Last week, I read something from Alen Sultanic that put this into perspective:
“There are decisions, and then there are real decisions. All decisions are made with behavior rather than in thinking of the behavior. If you’re still ‘thinking’ about it, you haven’t decided. No matter how often you say ‘you’ve decided,’ until you’ve done it, you haven’t decided. You haven’t made a real decision because the only time something is real is when you act on it. The only time you decide is when you do it, behavior.”
I read it over and over, scribbled it down into my notebook, and haven’t stopped thinking about it since.
This idea shines the light on something we don’t want to admit: we mistake decisions for the work.
Beyond just New Year’s goals, it pains me to think of all the times I’ve made a decision and done nothing about it. And it’s clear looking back how decisions create a false sense of control. Recognizing the problem feels like an enormous first step. But it isn’t. It’s still just thinking.
A decision is an abstract thought, and our thoughts can take us in endless directions, from refining plans, adjusting timelines, and reading one more article to waiting just one more day to get started. It feels secure, and borderline productive because you’ve “decided” to work on something.
In many ways, it’s easier to claim you solved a problem than to actually solve it.

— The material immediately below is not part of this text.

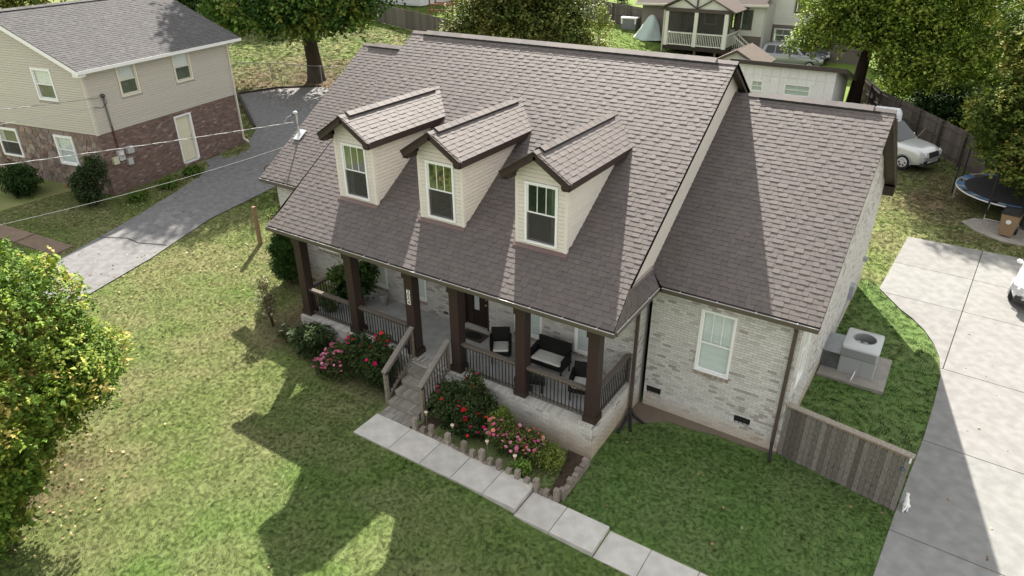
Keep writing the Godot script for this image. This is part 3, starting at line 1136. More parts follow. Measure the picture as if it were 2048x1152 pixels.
func roofs(h: Node3D) -> void:
	var X := Vector3.RIGHT
	var up := Vector3(0, 0.64, -1) / SL
	var dn := Vector3(0, 0.64, 1) / SL
	# main roof
	var dk := MB.new()
	var low := 0.012
	deck(dk, [Vector3(-15.1, 4.07 - low, 2.98), Vector3(-3.5, 4.07 - low, 2.98), Vector3(-3.61, 4.7 - low, 2.0), Vector3(-3.61, 8.776 - low, -4.37), Vector3(-14.99, 8.776 - low, -4.37), Vector3(-14.99, 4.7 - low, 2.0)], 0.1, BROWN)
	deck(dk, [Vector3(-3.61, 8.776 - low, -4.372), Vector3(-3.61, 4.03, -11.79), Vector3(-14.99, 4.03, -11.79), Vector3(-14.99, 8.776 - low, -4.372)], 0.1, BROWN * 1.3)
	var roof := put("roof", dk, M.dark_paint, h)
	var f := MB.new()
	single_left = 300
	single_test = func(p: Vector3) -> bool: return p.z > 1.62 and p.x > -10.6 and p.y < 4.95
	shingles(f, Vector3(-15.13, 4.03, 3.05), X, up, pv([0.0, 0.06, 11.64, 0.06, 11.53, 1.247, 11.53, 8.81, 0.13, 8.81, 0.13, 1.2, 0.16, 0.72, 0.1, 0.3]), 0.143, SHINGLE, roof)
	stuff(put("shingle_field", f, M.shingle, roof))
	var bk := MB.new()
	shingles(bk, Vector3(-3.61, 4.03, -11.79), Vector3.LEFT, dn, pv([0, 0, 11.38, 0, 11.38, 8.8, 0, 8.8]), 0.4, SHINGLE, null, 2.5)
	stuff(put("shingle_field", bk, M.shingle, roof))
	ridge_caps(roof, Vector3(-15.0, 8.785, -4.37), Vector3(-3.6, 8.785, -4.37), 0.17, 0.6, 0.55, 10.9, SHINGLE, M.shingle)
	var rb := MB.new()
	var e := 0.19
	for x in [-3.625, -14.975]:
		rb.bar(Vector3(x, 4.7 - 0.09, 2.0), Vector3(x, 8.74 - 0.07, -4.3), 0.03, e * 0.7, BROWN)
		rb.bar(Vector3(x, 8.74 - 0.09, -4.38), Vector3(x, 4.06, -11.7), 0.03, e, BROWN * 1.2)
	put("rake_board", rb, M.dark_paint, roof)
	var so := MB.new()
	for k in 34:
		var z0 := -4.5 - k * 0.2
		so.box(Vector3(-3.75, main_y(z0) - 0.135, z0), Vector3(0.23, 0.012, 0.15), BROWN * 1.5, Basis(X, -0.569))
	put("soffit", so, M.dark_paint, roof)
	# siding on the gable above the wing
	siding(roof, Vector3(-3.88, 4.31, 0), Vector3.FORWARD, X, 40, 0.105, func(y: float, y1: float) -> Array:
		var a := -(3.05 - (y + 4.31 + 0.1 - 4.03) / 0.64)
		var b := -(0.4 - (y + 4.31 - 4.03) / 0.64) + 0.12
		var s := 0.105 / 0.64
		return [[a, minf(b, 5.6), a + s, minf(b + s, 5.6)]] if y < 4.0 else [], [CREAM], M.siding)
	var fl := MB.new()
	fl.bar(Vector3(-3.862, 4.335, 2.4), Vector3(-3.862, 4.335, -0.04), 0.02, 0.07, Color(0.2, 0.165, 0.155))
	fl.bar(Vector3(-3.83, 4.302, 2.3), Vector3(-3.83, 4.302, -0.02), 0.1, 0.012, Color(0.2, 0.165, 0.155))
	put("flashing", fl, M.metal_paint, roof)
	# skirt roof at the right end of the porch
	var sk := MB.new()
	var bs := MB.new()
	deck(bs, [Vector3(-3.47, 4.02, 3.0), Vector3(-3.47, 4.02, 0.36), Vector3(-3.885, 4.29, -0.06), Vector3(-3.885, 4.29, 2.5)], 0.08, BROWN)
	put("skirt_deck", bs, M.dark_paint, roof)
	shingles(sk, Vector3(-3.45, 4.03, 3.05), Vector3.FORWARD, Vector3(-1, 0.64, 0) / SL, pv([0.06, 0.03, 2.63, 0.03, 3.08, 0.5, 0.5, 0.5]), 0.143, SHINGLE)
	var E0 := Vector3(-3.465, 4.05, 3.02)
	var F0 := Vector3(-3.5, 4.07, 1.25)
	var B0 := Vector3(-3.6, 4.705, 2.0)
	var u := (F0 - E0).normalized()
	var vv := (B0 - E0) - u * (B0 - E0).dot(u)
	var vn := vv.normalized()
	shingles(sk, E0, u, vn, PackedVector2Array([Vector2.ZERO, Vector2((F0 - E0).length(), 0), Vector2((B0 - E0).dot(u), vv.length())]), 0.143, SHINGLE)
	stuff(put("shingle_field", sk, M.shingle, roof))
	# right wing
	var wd := MB.new()
	deck(wd, [Vector3(-3.45, 4.07 - low, 0.33), Vector3(0.365, 4.07 - low, 0.33), Vector3(0.39, 7.75 - low, -5.42), Vector3(-3.88, 7.75 - low, -5.42), Vector3(-3.88, 4.31 - low, -0.03)], 0.1, BROWN)
	deck(wd, [Vector3(0.39, 7.75 - low, -5.423), Vector3(0.58, 4.03, -11.24), Vector3(-3.6, 4.03, -11.24), Vector3(-3.6, 7.75 - low, -5.423)], 0.1, BROWN * 1.6)
	var wing := put("wing_roof", wd, M.dark_paint, h)
	var wf := MB.new()
	shingles(wf, Vector3(-3.88, 4.03, 0.4), X, up, pv([0.45, 0.06, 4.255, 0.06, 4.285, 6.91, 0.0, 6.91, 0.0, 0.5]), 0.143, SHINGLE)
	stuff(put("shingle_field", wf, M.shingle, wing))
	ridge_caps(wing, Vector3(-3.45, 7.765, -5.42), Vector3(0.4, 7.765, -5.42), 0.17, 0.6, 0.35, 3.5, SHINGLE, M.shingle)
	var wr := MB.new()
	wr.bar(Vector3(0.36, 4.0, 0.3), Vector3(0.385, 7.66, -5.38), 0.03, 0.1, BROWN)
	wr.bar(Vector3(0.38, 7.62, -5.46), Vector3(0.57, 3.99, -11.1), 0.035, 0.2, BROWN * 1.3)
	wr.span(Vector3(0.2, 3.62, -11.3), Vector3(0.56, 3.95, -11.0), BROWN)
	put("rake_board", wr, M.dark_paint, wing)
	var ws := MB.new()
	for k in 44:
		var z0 := -5.62 - k * 0.125
		ws.box(Vector3(0.28 - (z0 + 5.4) * 0.026, wing_y(z0) - 0.14, z0), Vector3(0.36, 0.012, 0.1), BROWN * 1.75, Basis(X, -0.569))
	put("soffit", ws, M.dark_paint, wing)
	# left wing
	var ld := MB.new()
	deck(ld, [Vector3(-18.7, 4.12 - low, 0.25), Vector3(-15.0, 4.12 - low, 0.25), Vector3(-15.0, 7.9 - low, -5.65), Vector3(-18.66, 7.9 - low, -5.65)], 0.1, BROWN)
	deck(ld, [Vector3(-15.0, 7.9 - low, -5.652), Vector3(-15.0, 4.09, -11.6), Vector3(-18.7, 4.09, -11.6), Vector3(-18.66, 7.9 - low, -5.652)], 0.1, BROWN * 1.6)
	var lroof := put("wing_roof", ld, M.dark_paint, h)
	var lf := MB.new()
	shingles(lf, Vector3(-18.72, 4.09, 0.3), X, up, pv([0.02, 0.06, 3.72, 0.06, 3.72, 7.06, 0.06, 7.06]), 0.143, SHINGLE)
	stuff(put("shingle_field", lf, M.shingle, lroof))
	ridge_caps(lroof, Vector3(-18.68, 7.91, -5.65), Vector3(-15.0, 7.91, -5.65), 0.17, 0.6, 0.35, 3.7, SHINGLE, M.shingle)
	# eaves
	var fb := MB.new()
	fb.span(Vector3(-15.08, 3.86, 2.9), Vector3(-3.5, 4.0, 2.925), BROWN)
	fb.span(Vector3(-15.0, 3.84, 2.42), Vector3(-3.55, 3.86, 2.9), BROWN)
	fb.span(Vector3(-3.585, 3.86, 0.4), Vector3(-3.56, 4.0, 2.9), BROWN)
	fb.span(Vector3(-3.87, 3.84, 0.3), Vector3(-3.57, 3.86, 2.42), BROWN)
	fb.span(Vector3(-3.44, 3.86, 0.25), Vector3(0.33, 4.0, 0.275), BROWN)
	fb.span(Vector3(-3.72, 3.84, -0.1), Vector3(0.36, 3.86, 0.25), BROWN)
	fb.span(Vector3(-18.66, 3.9, 0.15), Vector3(-15.05, 4.06, 0.175), BROWN)
	fb.span(Vector3(-18.66, 3.88, -0.1), Vector3(-14.75, 3.9, 0.15), BROWN)
	put("fascia", fb, M.dark_paint, h)
	var gc := Color(0.085, 0.068, 0.058)
	var lip := Color(0.42, 0.40, 0.385)
	gutter(h, Vector3(-15.12, 4.02, 2.93), Vector3(-3.46, 4.02, 2.93), Vector3.BACK, gc, lip)
	gutter(h, Vector3(-3.555, 4.02, 2.93), Vector3(-3.555, 4.02, 0.42), Vector3.RIGHT, gc, lip)
	gutter(h, Vector3(-3.4, 4.02, 0.28), Vector3(0.37, 4.02, 0.28), Vector3.BACK, gc, lip)
	gutter(h, Vector3(-18.72, 4.08, 0.18), Vector3(-15.02, 4.08, 0.18), Vector3.BACK, gc, lip)
	var ds := Color(0.075, 0.058, 0.049)
	for q in [[-3.83, 0.69, -3.55, 1.0, 0.14], [-0.13, 0.075, -0.13, 0.34, 0.25]]:
		var b := MB.new()
		b.bar(Vector3(q[2], 3.92, q[3]), Vector3(q[0], 3.68, q[1]), 0.09, 0.065, ds)
		b.bar(Vector3(q[0], 3.7, q[1]), Vector3(q[0], q[4], q[1]), 0.09, 0.065, ds, Vector3.BACK)
		put("downspout", b, M.metal_paint, h)
	for q in [[-3.8, 0.72, -3.5, 1.35], [-3.8, 0.72, -3.35, 0.85], [-3.8, 0.75, -3.75, 1.6], [-0.13, 0.1, -0.05, 0.5]]:
		pipe(h, "drain_elbow", [Vector3(q[0], 0.3, q[1]), Vector3(lerpf(q[0], q[2], 0.35), 0.12, lerpf(q[1], q[3], 0.35)), Vector3(q[2], ter(q[2], q[3]) + 0.03, q[3])], 0.04, grey(0.014), M.rubber)
	for cx in [-12.44, -9.34, -6.22]:
		dormer(h, cx)
	# service mast on the left wing
	var mb := MB.new()
	var b0 := Vector3(-18.36, 5.27, -1.5)
	mb.tube([b0 - Vector3(0, 0.2, 0), b0 + Vector3(0, 0.78, 0)], [0.035], 10, grey(0.42))
	var mast := put("service_mast", mb, M.metal_paint, h)
	var bt := MB.new()
	bt.box(b0 + Vector3(0.02, 0.03, 0), Vector3(0.32, 0.012, 0.5), Color(0.5, 0.52, 0.55), Basis(X, 0.569))
	bt.lathe(b0 + Vector3(0, -0.06, 0), [Vector2(0.09, 0), Vector2(0.06, 0.14), Vector2(0.04, 0.2)], 10, grey(0.5))
	put("mast_boot", bt, M.metal_paint, mast)
	var hd := MB.new()
	hd.ball(b0 + Vector3(-0.03, 0.82, 0.02), Vector3(0.1, 0.07, 0.08), grey(0.42))
	hd.ball(b0 + Vector3(-0.12, 0.77, 0.05), Vector3(0.06, 0.05, 0.06), grey(0.06))
	put("weather_head", hd, M.metal_paint, mast)
	pipe(mast, "drip_loop", [b0 + Vector3(-0.1, 0.78, 0.05), b0 + Vector3(-0.3, 0.55, 0.12), b0 + Vector3(-0.1, 0.38, 0.16), b0 + Vector3(0.16, 0.42, 0.1), b0 + Vector3(0.1, 0.6, 0.02)], 0.012, grey(0.05), M.rubber, 5)
	pipe(mast, "drip_loop", [b0 + Vector3(-0.12, 0.76, 0.06), b0 + Vector3(-0.42, 0.62, 0.1), b0 + Vector3(-0.55, 0.42, 0.15)], 0.01, grey(0.5), M.rubber, 5)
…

That’s the gap between decisions that stay decisions, and decisions that become real.
This pattern shows up everywhere once you notice it. People caught up in the gap between knowing and doing — knowing what needs to be done, yet going weeks and doing nothing about it.
Time passes either way, and a year from now, you’ll either have done the thing or still deciding to do it. What I know for certain is that the perfect moment, the clearest iteration of your plan, and that sense of readiness will never come.
Real decisions happen when you stop thinking about the behavior and just do the behavior.
That’s it.
That’s the only decision that matters.